That was an example of an algebraic equation. That English language question I translated it into was how algebra was done before the symbols were invented. Could ancient mathematicians have solved this using their lines and circles? Yes. What you do is draw a long line. And then take a compass set to a specific, and completely arbitrary, width. Stick the point anywhere along the long line. Draw a circle. The circle will cross the line at two points, the same distance from the pointy end of the compass. You now have three points, the original bit where you stuck the compass in, and two where the circle crosses the line. Can we answer the question what plus one is three? No, because we only have two identical line segments.
So now stick the compass pointy bit on either of the new points and (without changing the width of the compass) draw another circle. One crossing point will be the very first pointy bit, and the second will be a new point on the line. We now have four points and three equal segments of line. We now have three identical line segments. In this step we added one identical line segments, so the answer to the question must be "how many line segments did we have before we added this third one", and the answer as we saw a second ago was "two".
It should be obvious, but it bears repeating. Whenever you hear of an ancient mathematical proof or theorem, and you think "that's a doddle, I could have done that, and I am an idiot", remember they didn't have symbolic algebra. They had tools to draw circles, and tools to draw straight lines. That was it. And they still managed to come up with good stuff. Geniuses.
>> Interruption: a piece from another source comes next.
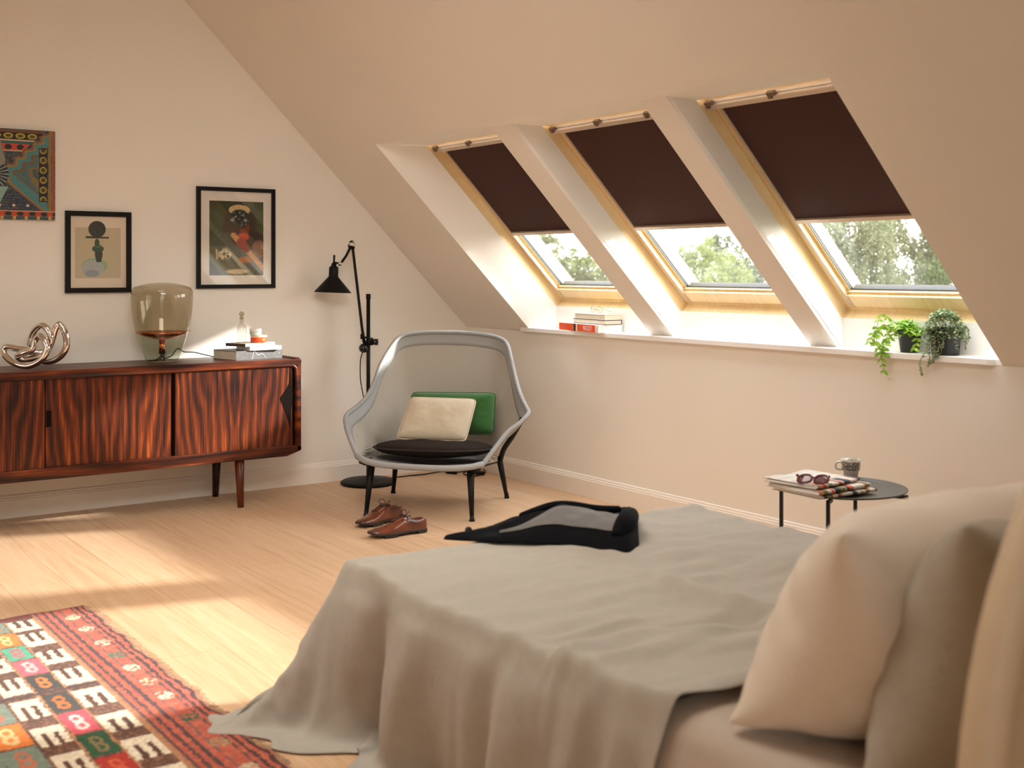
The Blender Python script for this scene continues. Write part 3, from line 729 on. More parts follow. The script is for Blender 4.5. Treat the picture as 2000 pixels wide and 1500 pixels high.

Anyway, we started to talk about functions. We have seen a function written out in normal language, so what does a function look like in symbolic algebra? Well, we have already seen one of those as well. A function is basically just the side of the equation that \(x\) is on. So in the above example, the function is:
\[x+1\]
The instructions we follow are really just to add 1 to our variable. We need to give our function a name, and traditionally we give it a name one letter long. We start using the letter \(f\), for the first function we use. If we need to use more than one to solve a problem, we give the next one the name \(g\). And so on. It would be terribly complex if we chose letters nearer \(xyz\) because you would start to get confused between the names of functions and the names of variables. That would be bad.
There is nothing special about the letters chosen, by the way. A variable called \(x\) is not one greater or less than a variable called \(y\). We could just as well be using pictures of clouds, buses, or lawnmowers. It is nothing more than a marker. Same thing applies to the names chosen for functions. I said earlier that we put the variable in brackets after the name of the function. So we end up with:
\[f(x)\]
That means the function is called \(f\) and it involves a variable called \(x\). We know what the function looks like, so we can describe the whole thing as:
\[f(x)=x+1\]
We can then replace the \(x\) with two like this:
\[f(2)=2+1\]
\[f(2)=3\]
We can now talk about \(f(x)\) rather than repeating all the steps every time. This is not too onerous with \(x+1\)) but we will see some more insane functions in due course. Much like the beverage example above you would say that this is "eff of ecks".
The important difference here is that an equation has an equals sign in it, whereas a function does not. OK, pedant, yes the example just about has an equals sign, but that is just telling you what the function is. The actual function (the bit on the right of the equals sign) only has a variable, the sign for addition, and a number. It has no equals sign. An equation, on the other hand, tells you that two different looking thinks are equivalent to each other, whereas a function is list of things that you do to \(x\), say, to get a result.